There’s a miniature binder that we pass at church, every week. They give titles, special names to all such things, and ours is called the Community Binder, in which are recorded names of attendees; names, addresses, and contact information for visitors.
They’ve had our contact information for years, decades.
But every week, between the music and the preaching, the praising and the learning, we take a moment and we pass those little black binders. It used to be my job, when my own feet barely reached the floor, and bike-fall scabbed knees stuck out under my Sunday dresses. Now, the little sisters take turns, gripping that black pen and writing our last name in the space provided.
Recording our presence, our participation, week in, week out.
Today, we were just two, there in the pew at the front of the balcony, and I wrote 1/3 of the family after our last name, because it’s true: only El Papa and I were there.
The two adults attending church should probably get up! Tam called at 9:05 this morning, standing in the space between bathroom and bedrooms to serve as human alarm clock. And while the sisters moved about, cough, cough, coughing, and blowing their way through a second tissue box in as many days, we prepared for our morning, for our day.
Barely an hour later, I stand in the kitchen, haphazardly spreading chunks of butter on a toasted mini-bagel. I’m watching the butter melt, watching it seep into the craggy pores of crusty white dough, when I slowly become aware of the sounds behind me.

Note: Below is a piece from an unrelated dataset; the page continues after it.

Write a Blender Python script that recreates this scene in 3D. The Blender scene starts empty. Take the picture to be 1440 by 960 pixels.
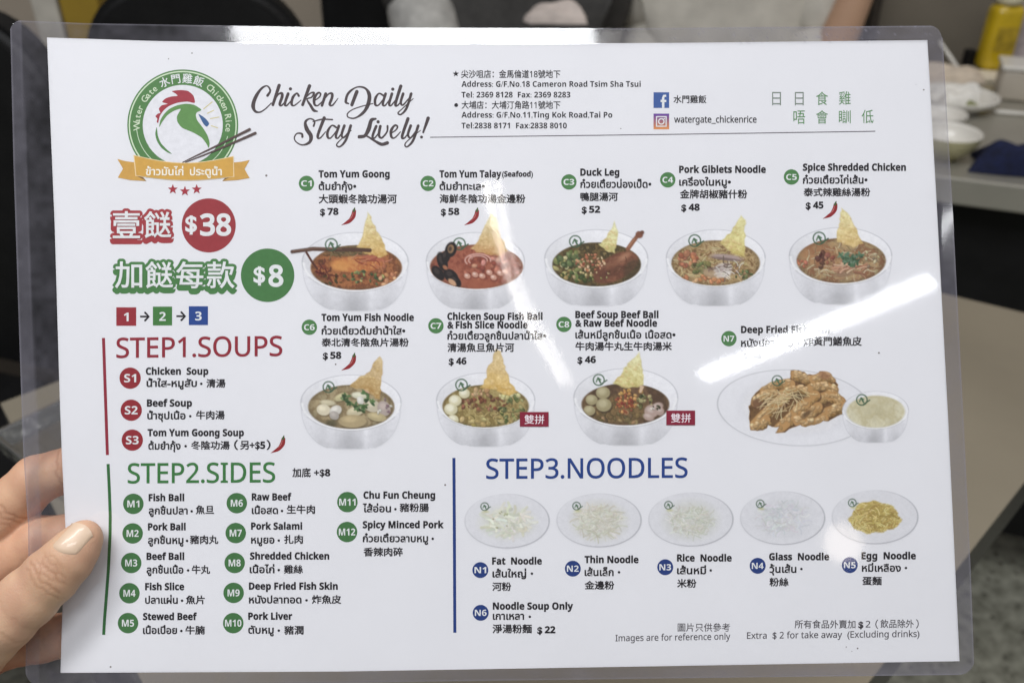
import bpy, bmesh, math, random
import numpy as np
from mathutils import Vector, Matrix
from mathutils.bvhtree import BVHTree

random.seed(7)
rng = np.random.default_rng(7)
scene = bpy.context.scene
COL = scene.collection

# ------------------------------------------------------------------ camera
F = 1250.0                       # focal length in photo pixels (1440 wide)
CAM_H, PITCH = 1.20, math.radians(32)
cd = bpy.data.cameras.new("camera")
cam = bpy.data.objects.new("camera", cd)
COL.objects.link(cam)
cam.location = (0, 0, CAM_H)
cam.rotation_euler = (math.radians(90) - PITCH, 0, 0)
cd.sensor_width = 36
cd.lens = F / 1440 * 36
cd.clip_start, cd.clip_end = 0.02, 60
cd.dof.use_dof = True
cd.dof.focus_distance = 0.299
cd.dof.aperture_fstop = 13
scene.camera = cam

# ------------------------------------------------------------------ world, lamps, exposure
world = bpy.data.worlds.new("World")
scene.world = world
world.use_nodes = True
wn = world.node_tree.nodes
wl = world.node_tree.links
bg = wn["Background"]
tc = wn.new("ShaderNodeTexCoord")
sx = wn.new("ShaderNodeSeparateXYZ")
wl.new(tc.outputs["Generated"], sx.inputs[0])
cr = wn.new("ShaderNodeValToRGB")
cr.color_ramp.elements[0].position = 0.0
cr.color_ramp.elements[0].color = (0.03, 0.03, 0.03, 1)
cr.color_ramp.elements[1].position = 1.0
cr.color_ramp.elements[1].color = (0.60, 0.60, 0.67, 1)
mr = wn.new("ShaderNodeMapRange")
mr.inputs["From Min"].default_value = -0.7
mr.inputs["From Max"].default_value = 0.9
wl.new(sx.outputs["Z"], mr.inputs["Value"])
wl.new(mr.outputs[0], cr.inputs[0])
wl.new(cr.outputs[0], bg.inputs["Color"])
bg.inputs["Strength"].default_value = 0.37


def tube(name, a, b, width, radiance, color=(0.97, 0.98, 1.0)):
    """A ceiling tube: an area lamp between two ceiling points, shining down."""
    a, b = Vector(a), Vector(b)
    L = (b - a).length
    ld = bpy.data.lights.new(name, 'AREA')
    ld.shape = 'RECTANGLE'
    ld.size, ld.size_y = L, width
    ld.energy = radiance * math.pi * L * width
    ld.color = color
    o = bpy.data.objects.new(name, ld)
    COL.objects.link(o)
    o.location = (a + b) / 2
    o.rotation_euler = (0, 0, math.atan2(b.y - a.y, b.x - a.x))
    return o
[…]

In El Papa’s office, tucked between dining room and kitchen, someone’s turned on the live stream of this morning’s church service. The first service is ending, and I am vaguely aware of the benediction being spoken as I wrestle more cold butter shavings onto my still-dry bagel. Besides me, El Papa pours his coffee. In the front room, the pair of littler ones cough, play, read; their voices punctuating and shaping the morning.
And then suddenly, a new sound catches my ear, holds me frozen where I am. On screen, in the office, the service has officially ended, the mingling has begun. Music, a worship song sung by a familiar voice, plays in the far background, chords and tune still recognizable.
But that’s not what’s caught me, what’s pulled me in.
Rather, it’s the sound running over the music, the sound moving and boiling, mixing and covering, that I’m listening to, standing in the kitchen while butter melts in yellow puddles on my cooling bagel.
It’s voices.
I can hear the community. I can’t make out words, of course, but I’m captivated by the rhythm, the rise and fall, of a hundred people talking, sharing, laughing, speaking. It sounds so unified, so whole, all those people making all that noise. As each indistinguishable voice folds together with all the others, all I can imagine is the names on those Community Binders, all those individual recordings, notes, scrawled titles, mixing and mingling, swirling into the unity called the Church and the Body and Fellowship.
And it’s repeated over and over again; before each service, after it once more, in smaller groups, throughout the week. Because community like that is living, breathing, noisy, and that heartbeat of fellowship, it just keeps pulsing, like the swirl of conversation I can hear, right there in the Sunday morning kitchen.